_Given data_.

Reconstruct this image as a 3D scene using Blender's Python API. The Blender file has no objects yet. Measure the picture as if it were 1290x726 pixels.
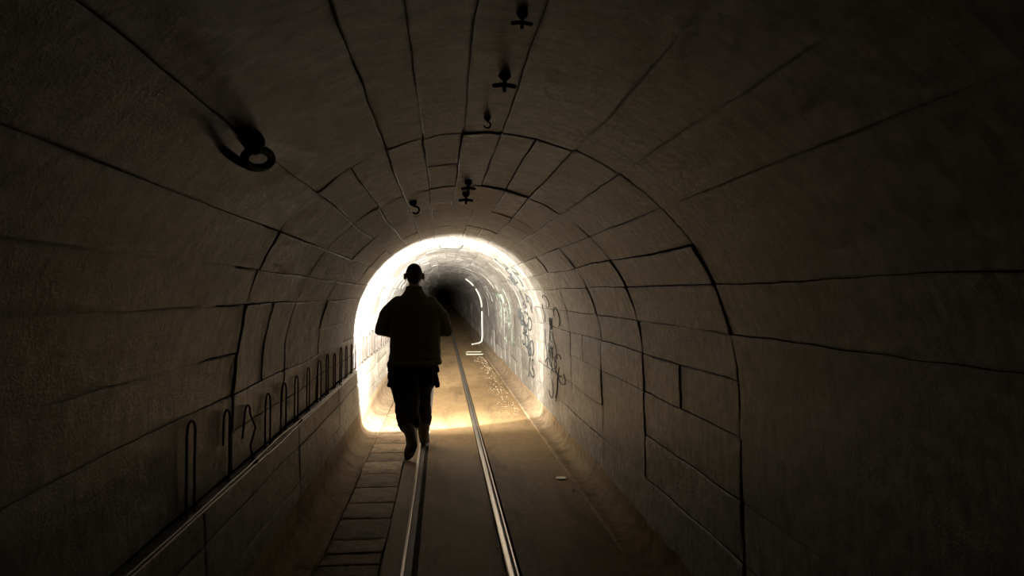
import bpy, bmesh, math, random
from mathutils import Vector, Matrix, noise

PI = math.pi
R = math.radians
SC = bpy.context.scene
COL = SC.collection
random.seed(7)

# ------------------------------------------------------------------ camera
FPX = 930.0
CAM = Vector((0, 0, 1.52))
YAW, PITCH = R(5.4), R(0.49)
cam_d = bpy.data.cameras.new('camera')
cam = bpy.data.objects.new('camera', cam_d)
COL.objects.link(cam)
cam.location = CAM
cam.rotation_euler = (PI / 2 + PITCH, 0, -YAW)
cam_d.sensor_width = 36
cam_d.lens = FPX / 1290 * 36
cam_d.clip_start = .02
cam_d.clip_end = 200
SC.camera = cam
_cm = cam.rotation_euler.to_matrix()


def ray(px, py):
    return (_cm @ Vector(((px - 645) / FPX, -(py - 363) / FPX, -1))).normalized()


# ------------------------------------------------------------------ helpers
def prop(o, label=None, cat=None, group=None, kind=None):
    if label: o['label'] = label
    if cat: o['category'] = cat
    if group: o['group'] = group
    if kind: o['kind'] = kind
    return o


def obj(name, bm, mat, parent=None, smooth=True):
    me = bpy.data.meshes.new(name)
    bmesh.ops.recalc_face_normals(bm, faces=bm.faces[:])
    bm.to_mesh(me)
    bm.free()
    if mat: me.materials.append(mat)
    if smooth:
        for p in me.polygons: p.use_smooth = True
    o = bpy.data.objects.new(name, me)
    COL.objects.link(o)
    if parent: o.parent = parent
    return o


def empty(name, loc, rz=0):
    o = bpy.data.objects.new(name, None)
    o.empty_display_size = .1
    o.location = loc
    o.rotation_euler = (0, 0, rz)
    COL.objects.link(o)
    return o


def copy_tree(o, parent=None):
    c = o.copy()
    COL.objects.link(c)
    c.parent = parent
    for ch in list(o.children): copy_tree(ch, c)
    return c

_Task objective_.
Exactly restate the lines from the beginning of the data through the line with "random.seed(7)", and no others, keeping pictures out.

_In response_.
Reconstruct this image as a 3D scene using Blender's Python API. The Blender file has no objects yet. Measure the picture as if it were 1290x726 pixels.
import bpy, bmesh, math, random
from mathutils import Vector, Matrix, noise

PI = math.pi
R = math.radians
SC = bpy.context.scene
COL = SC.collection
random.seed(7)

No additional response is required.